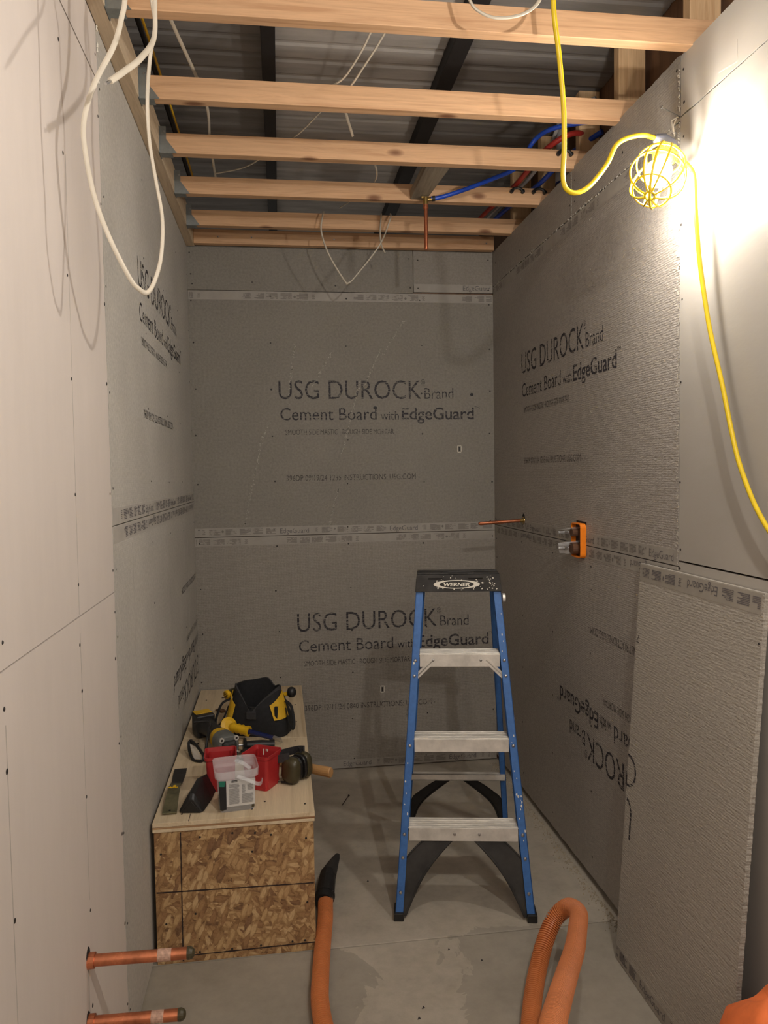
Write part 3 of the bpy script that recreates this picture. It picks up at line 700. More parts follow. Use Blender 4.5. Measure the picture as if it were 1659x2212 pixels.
MB().tube(catmull(rel(cordB), 6), .0058, 12).build('cord', M['yellow_cord'], wlg, smooth=True)
MB().tube(rel([(1.424, -1.938, 2.400), (1.445, -1.935, 2.395), (1.468, -1.938, 2.378), (1.487, -1.947, 2.348)]), [.010, .019, .021, .012], 14).build('socket', M['socket'], wlg, smooth=True)
axis = Vector((-.46, -.40, -.79)).normalized()
q = Vector((0, 0, 1)).rotation_difference(axis).to_matrix().to_4x4()
T = Matrix.Translation(Vector((-.014, -.004, -.026))) @ q
MB().lathe([(.0, -.022), (.018, -.022), (.024, .01), (.022, .036), (.0, .036)], 18, T).build('socket_shell', M['socket'], wlg, smooth=True)
MB().lathe([(.017, .030), (.021, .045), (.027, .060), (.027, .0605), (0, .0605)], 20, T).build('bulb_neck', M['white_paint'], wlg, smooth=True)
MB().lathe([(.0275, .0575), (.032, .068), (.034, .082), (.032, .096), (.025, .108), (.013, .116), (.0, .118)], 22, T).build('bulb', M['bulb'], wlg, smooth=True)
cg = MB()
def cage_r(t_): return [(.026, .012), (.046, .024), (.062, .050), (.070, .082), (.069, .112), (.058, .142), (.036, .164), (.012, .173)][t_]
prof = catmull([(*cage_r(i), 0) for i in range(8)], 4)
for k in range(8):
    a = 2*PI*k/8
    cg.tube([T @ Vector((p_.x*math.cos(a), p_.x*math.sin(a), p_.y)) for p_ in prof], .0028, 6)
def hoop(r, z, rad=.0024, n=32): cg.tube([T @ Vector((r*math.cos(2*PI*k/n), r*math.sin(2*PI*k/n), z)) for k in range(n)], rad, 6, closed=True)
hoop(.046, .024, .004); hoop(.027, .012, .005); hoop(.0705, .088, .0024); hoop(.048, .153); hoop(.012, .173, .003); hoop(.063, .052)
cg.build('cage', M['yellow_cord'], wlg, smooth=True)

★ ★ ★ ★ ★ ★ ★

Exclude the pictures, and transcribe all of the material exactly.

Write part 3 of the bpy script that recreates this picture. It picks up at line 700. More parts follow. Use Blender 4.5. Measure the picture as if it were 1659x2212 pixels.
MB().tube(catmull(rel(cordB), 6), .0058, 12).build('cord', M['yellow_cord'], wlg, smooth=True)
MB().tube(rel([(1.424, -1.938, 2.400), (1.445, -1.935, 2.395), (1.468, -1.938, 2.378), (1.487, -1.947, 2.348)]), [.010, .019, .021, .012], 14).build('socket', M['socket'], wlg, smooth=True)
axis = Vector((-.46, -.40, -.79)).normalized()
q = Vector((0, 0, 1)).rotation_difference(axis).to_matrix().to_4x4()
T = Matrix.Translation(Vector((-.014, -.004, -.026))) @ q
MB().lathe([(.0, -.022), (.018, -.022), (.024, .01), (.022, .036), (.0, .036)], 18, T).build('socket_shell', M['socket'], wlg, smooth=True)
MB().lathe([(.017, .030), (.021, .045), (.027, .060), (.027, .0605), (0, .0605)], 20, T).build('bulb_neck', M['white_paint'], wlg, smooth=True)
MB().lathe([(.0275, .0575), (.032, .068), (.034, .082), (.032, .096), (.025, .108), (.013, .116), (.0, .118)], 22, T).build('bulb', M['bulb'], wlg, smooth=True)
cg = MB()
def cage_r(t_): return [(.026, .012), (.046, .024), (.062, .050), (.070, .082), (.069, .112), (.058, .142), (.036, .164), (.012, .173)][t_]
prof = catmull([(*cage_r(i), 0) for i in range(8)], 4)
for k in range(8):
    a = 2*PI*k/8
    cg.tube([T @ Vector((p_.x*math.cos(a), p_.x*math.sin(a), p_.y)) for p_ in prof], .0028, 6)
def hoop(r, z, rad=.0024, n=32): cg.tube([T @ Vector((r*math.cos(2*PI*k/n), r*math.sin(2*PI*k/n), z)) for k in range(n)], rad, 6, closed=True)
hoop(.046, .024, .004); hoop(.027, .012, .005); hoop(.0705, .088, .0024); hoop(.048, .153); hoop(.012, .173, .003); hoop(.063, .052)
cg.build('cage', M['yellow_cord'], wlg, smooth=True)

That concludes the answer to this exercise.